Samuel Huntington’s “The Clash of Civilizations” is dead on, Steyn believes, because “almost every geopolitical crisis takes place on what” [Huntington calls] “’the boundary looping across Eurasia and Africa that separates Muslims from non-Muslims.’”

“That looping boundary is never not in the news,” Steyn adds. “One week it’s a bomb in Bali. The next some beheading in southern Thailand. Next, an insurrection in an obscure resource-rich Muslim republic in the Russian Federation. And then Madrid, and London, and suddenly that looping, loopy boundary has penetrated into the very heart of the West. In little more than a generation.”

The “can’t we all get along” types populating the West might argue that conservative columnist Steyn, whose grandparents left Belgium for a better future in a once conifident Canada, is way over the top, that “moderate” Muslims will prevail over the extremists. Some Western multiculturalists have even argued that fundamentalist Christians are more of a threat to the U.S. than Muslims.

Steyn would ask those types if the fundamentalists wielding the knives that beheaded Americans Nicholas Berg or Daniel Pearl or British hostage Ken Bigley were of the Christian or Muslim variety.

He would add that yes, of course there are “moderate” Muslims, but there were also “moderate” Germans in the 1930s and great lot of good they did! If you think Americans are neck-deep in conspiracy theories, think about the American-hating Europeans and Muslims who believe that the Israeli Mossad was behind 9/11, at the same time rejoicing that their side had triumphed over “The Great Satan.”

America – and perhaps Australia and a few other countries – will have to confront the forces that would create a new Dark Ages, Steyn believes. In addition to the declining fecundity of the Western world, the European welfare state will be cut back as fewer workers are around pay the high taxes that support those six weeks of vacations and welfare benefits that make working a non-starter. This will happen in Canada and the U.S., Steyn believes, but what will save the U.S. – if we decide we want to be saved – is the population growth that pays for our own welfare state.

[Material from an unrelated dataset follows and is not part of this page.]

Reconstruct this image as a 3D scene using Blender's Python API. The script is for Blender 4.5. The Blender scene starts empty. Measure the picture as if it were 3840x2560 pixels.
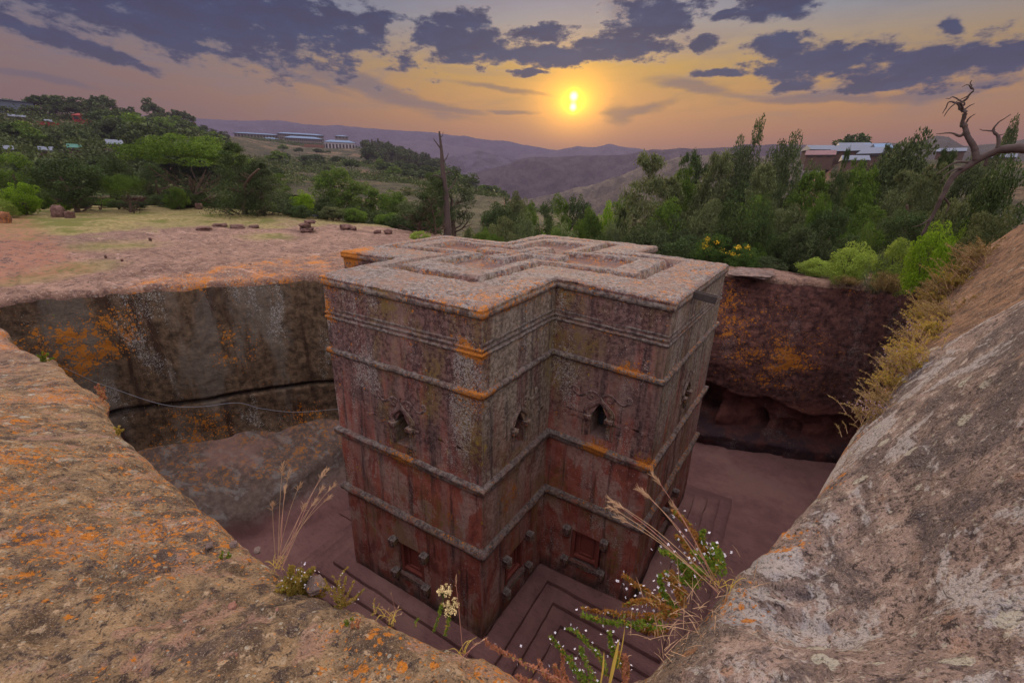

As the European welfare state is cut back, the main beneficiaries of it – those “youths” torching cars and attacking synagogues – will rampage the continent right into a civil war, Steyn argues.

Here are some points argued by Mark Steyn in “America Alone” :

• The hidden reason that the problem of Islamic jihad has exploded across the world since 1970

• Why the threats that the world faces today should be taken much more seriously than the environmental scare-mongering that has been going on since the 1960s (and, thanks to Al Gore, continues)

• The likely outcome of today’s global situation, in which Islam is militarily weak but ideologically confident — while the West is militarily strong but ideologically insecure

• Disquieting implications of the fact Islam is a religion, not a race or nationality (as it is commonly portrayed in the West) — and an explicitly political religion at that

• Why the liberal talk of finding the “root causes” of terrorism in the errors and excesses of Western foreign policy is so wrongheaded

• Why we are witnessing the end of the late twentieth-century progressive welfare democracy

• Why Libya’s Colonel Qaddafi is probably correct when he says that “there are signs that Allah will grant Islam victory in Europe — without swords, without guns, without conquests”

• Why the problem Europe faces today is not one of race, but of culture

• How the willingness to subordinate individual liberty to the primacy of society — as expressed by Nazism, Communism, and more – has blighted Europe for over a century

• The dangerous consequences that are likely to come from manifestations of “cultural sensitivity” — such as the fact that U.S. guards at Gitmo must handle copies of the Koran only when wearing gloves because the detainees regard infidels as “unclean” • How the terrorist attacks in Madrid in 2004 and London in 2005 — along with other events such as the murder of Theo van Gogh — were the opening shots of a European civil war

• The little-noticed reason why America’s European “allies” failed to grasp the significance of September 11

• Why the progressive Left can be in favor of Big Government or population control but not both — and how that mutual incompatibility is about to plunge Europe into societal collapse

• Sobering facts about how advanced civilizational suicide already is in Japan and Russia

• How mosques in the West serve as recruiters for the jihad and play an important role in ideological subordination and cell discipline • Why the Spanish government was so eager to appease the jihad terrorists after the Madrid bombings of March 2004

• How oil isn’t the principal Saudi export, Islamic jihad ideology is — and our oil money bankrolls its spread

• Why the war against global Islamic jihad will be harder to win the longer it goes on

• How Western analysts continue to fall into the error of thinking that if a violent Muslim has no ties to Al-Qaeda, he cannot be a terrorist and poses no threat

• Europe’s suicidal multicultural malaise — and why jihadists understand that the Continent is ripe for the taking in a way that America isn’t

• Why it is so important for Americans and others who want their families to enjoy the blessings of life in a free society to understand that the life we’ve led since 1945 in the Western world is very rare in human history

• How the ultimate victory of Islam in America can be avoided not by more government but by less: by government returning to the citizenry the primal responsibilities it has taken from them in the modern era.

Mark Steyn is the senior columnist for Canada’s newest political magazine, the Western Standard. He’s literary correspondent for Canada’s largest circulation magazine, Maclean’s. He’s a syndicated columnist whose columns appear in newspapers and magazines throughout the U.S. and Canada and around the world. He’s right up there with P.J. O’Rourke and Christopher Buckley in my pantheon of witty conservative writers.